▶ [OBJECTIVE]
All of the material below is to be returned exactly.

▶ [RECORD LIST]

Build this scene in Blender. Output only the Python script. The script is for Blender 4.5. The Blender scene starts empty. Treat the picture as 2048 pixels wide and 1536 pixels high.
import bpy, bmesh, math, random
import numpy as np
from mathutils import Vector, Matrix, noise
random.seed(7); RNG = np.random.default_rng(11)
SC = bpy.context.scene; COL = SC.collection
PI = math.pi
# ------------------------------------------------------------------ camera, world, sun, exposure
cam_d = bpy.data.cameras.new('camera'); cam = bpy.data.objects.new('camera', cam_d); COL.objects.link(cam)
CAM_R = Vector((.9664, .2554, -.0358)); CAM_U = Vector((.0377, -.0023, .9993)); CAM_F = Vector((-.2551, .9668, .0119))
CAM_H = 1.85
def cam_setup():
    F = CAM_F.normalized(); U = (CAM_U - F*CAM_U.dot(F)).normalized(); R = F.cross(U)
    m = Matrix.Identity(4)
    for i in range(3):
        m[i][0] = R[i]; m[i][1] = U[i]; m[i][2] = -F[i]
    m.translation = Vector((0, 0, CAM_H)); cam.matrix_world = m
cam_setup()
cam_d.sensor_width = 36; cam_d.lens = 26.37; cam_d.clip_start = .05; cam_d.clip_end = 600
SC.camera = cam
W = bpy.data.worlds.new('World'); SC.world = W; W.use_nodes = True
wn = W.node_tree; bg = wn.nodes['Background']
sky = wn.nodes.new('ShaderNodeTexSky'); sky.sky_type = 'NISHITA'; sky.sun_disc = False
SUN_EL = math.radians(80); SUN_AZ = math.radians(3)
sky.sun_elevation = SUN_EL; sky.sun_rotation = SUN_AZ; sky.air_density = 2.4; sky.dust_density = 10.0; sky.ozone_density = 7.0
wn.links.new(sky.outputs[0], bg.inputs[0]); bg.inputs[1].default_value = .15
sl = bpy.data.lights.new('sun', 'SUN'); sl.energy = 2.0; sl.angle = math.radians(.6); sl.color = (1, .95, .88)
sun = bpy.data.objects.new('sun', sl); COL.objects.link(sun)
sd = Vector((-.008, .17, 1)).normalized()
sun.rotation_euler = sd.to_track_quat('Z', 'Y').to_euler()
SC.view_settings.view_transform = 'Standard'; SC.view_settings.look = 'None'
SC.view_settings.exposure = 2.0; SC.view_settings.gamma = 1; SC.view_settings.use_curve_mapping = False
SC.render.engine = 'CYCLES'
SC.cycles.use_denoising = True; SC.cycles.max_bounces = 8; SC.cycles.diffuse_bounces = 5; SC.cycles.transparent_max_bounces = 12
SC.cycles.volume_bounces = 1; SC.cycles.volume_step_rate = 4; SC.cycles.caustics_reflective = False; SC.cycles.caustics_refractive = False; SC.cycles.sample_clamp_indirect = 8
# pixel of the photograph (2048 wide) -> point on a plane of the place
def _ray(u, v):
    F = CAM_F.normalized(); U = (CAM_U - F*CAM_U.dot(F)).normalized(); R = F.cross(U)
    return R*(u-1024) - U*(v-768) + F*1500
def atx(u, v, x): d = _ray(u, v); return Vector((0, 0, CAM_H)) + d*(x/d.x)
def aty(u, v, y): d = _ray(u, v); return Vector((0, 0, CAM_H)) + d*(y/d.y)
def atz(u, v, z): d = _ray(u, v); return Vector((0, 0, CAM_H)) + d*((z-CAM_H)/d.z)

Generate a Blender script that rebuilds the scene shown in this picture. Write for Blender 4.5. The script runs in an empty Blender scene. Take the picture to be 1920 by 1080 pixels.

▶ [ANSWER TO THE TASK]
Build this scene in Blender. Output only the Python script. The script is for Blender 4.5. The Blender scene starts empty. Treat the picture as 2048 pixels wide and 1536 pixels high.
import bpy, bmesh, math, random
import numpy as np
from mathutils import Vector, Matrix, noise
random.seed(7); RNG = np.random.default_rng(11)
SC = bpy.context.scene; COL = SC.collection
PI = math.pi
# ------------------------------------------------------------------ camera, world, sun, exposure
cam_d = bpy.data.cameras.new('camera'); cam = bpy.data.objects.new('camera', cam_d); COL.objects.link(cam)
CAM_R = Vector((.9664, .2554, -.0358)); CAM_U = Vector((.0377, -.0023, .9993)); CAM_F = Vector((-.2551, .9668, .0119))
CAM_H = 1.85
def cam_setup():
    F = CAM_F.normalized(); U = (CAM_U - F*CAM_U.dot(F)).normalized(); R = F.cross(U)
    m = Matrix.Identity(4)
    for i in range(3):
        m[i][0] = R[i]; m[i][1] = U[i]; m[i][2] = -F[i]
    m.translation = Vector((0, 0, CAM_H)); cam.matrix_world = m
cam_setup()
cam_d.sensor_width = 36; cam_d.lens = 26.37; cam_d.clip_start = .05; cam_d.clip_end = 600
SC.camera = cam
W = bpy.data.worlds.new('World'); SC.world = W; W.use_nodes = True
wn = W.node_tree; bg = wn.nodes['Background']
sky = wn.nodes.new('ShaderNodeTexSky'); sky.sky_type = 'NISHITA'; sky.sun_disc = False
SUN_EL = math.radians(80); SUN_AZ = math.radians(3)
sky.sun_elevation = SUN_EL; sky.sun_rotation = SUN_AZ; sky.air_density = 2.4; sky.dust_density = 10.0; sky.ozone_density = 7.0
wn.links.new(sky.outputs[0], bg.inputs[0]); bg.inputs[1].default_value = .15
sl = bpy.data.lights.new('sun', 'SUN'); sl.energy = 2.0; sl.angle = math.radians(.6); sl.color = (1, .95, .88)
sun = bpy.data.objects.new('sun', sl); COL.objects.link(sun)
sd = Vector((-.008, .17, 1)).normalized()
sun.rotation_euler = sd.to_track_quat('Z', 'Y').to_euler()
SC.view_settings.view_transform = 'Standard'; SC.view_settings.look = 'None'
SC.view_settings.exposure = 2.0; SC.view_settings.gamma = 1; SC.view_settings.use_curve_mapping = False
SC.render.engine = 'CYCLES'
SC.cycles.use_denoising = True; SC.cycles.max_bounces = 8; SC.cycles.diffuse_bounces = 5; SC.cycles.transparent_max_bounces = 12
SC.cycles.volume_bounces = 1; SC.cycles.volume_step_rate = 4; SC.cycles.caustics_reflective = False; SC.cycles.caustics_refractive = False; SC.cycles.sample_clamp_indirect = 8
# pixel of the photograph (2048 wide) -> point on a plane of the place
def _ray(u, v):
    F = CAM_F.normalized(); U = (CAM_U - F*CAM_U.dot(F)).normalized(); R = F.cross(U)
    return R*(u-1024) - U*(v-768) + F*1500
def atx(u, v, x): d = _ray(u, v); return Vector((0, 0, CAM_H)) + d*(x/d.x)
def aty(u, v, y): d = _ray(u, v); return Vector((0, 0, CAM_H)) + d*(y/d.y)
def atz(u, v, z): d = _ray(u, v); return Vector((0, 0, CAM_H)) + d*((z-CAM_H)/d.z)

Generate a Blender script that rebuilds the scene shown in this picture. Write for Blender 4.5. The script runs in an empty Blender scene. Take the picture to be 1920 by 1080 pixels.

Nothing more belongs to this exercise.